From Scientific American:

"Most of the thirty four subjects interpreted the shapes in the movie as animate characters. Thirty two described them as people, and two described the shapes as birds. The experimenters provide an example of a common interpretation:

A man has planned to meet a girl and the girl comes along with another man. The first man tells the second to go; the second tells the first, and he shakes his head. Then the two men have a fight, and the girl starts to go into the room to get out of the way and hesitates and finally goes in. She apparently does not want to be with the first man. The first man follows her into the room after having left the second in a rather weakened condition leaning on the wall outside the room. The girl gets worried and races from one corner to the other in the far part of the room. Man number one, after being rather silent for a while, makes several approaches at her; but she gets to the corner across from the door, just as man number two is trying to open it.

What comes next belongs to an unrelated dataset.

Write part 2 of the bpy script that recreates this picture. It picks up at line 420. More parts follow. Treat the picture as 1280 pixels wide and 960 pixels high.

He evidently got banged around and is still weak from his efforts to open the door. The girl gets out of the room in a sudden dash just as man number two gets the door open. The two chase around the outside of the room together, followed by man number one. But they finally elude him and get away. The first man goes back and tries to open his door, but he is so blinded by rage and frustration that he can not open it. So he butts it open and in a really mad dash around the room he breaks in first one wall and then another.

There were some common themes. For example, nearly every subject described the interaction between the big triangle and the small triangle as a fight. Most described the big triangle being locked in the "house." The interaction between the big triangle and the circle was usually described as a chase. And the "door" was almost always controlled by the shapes; the shapes were never moved by the door."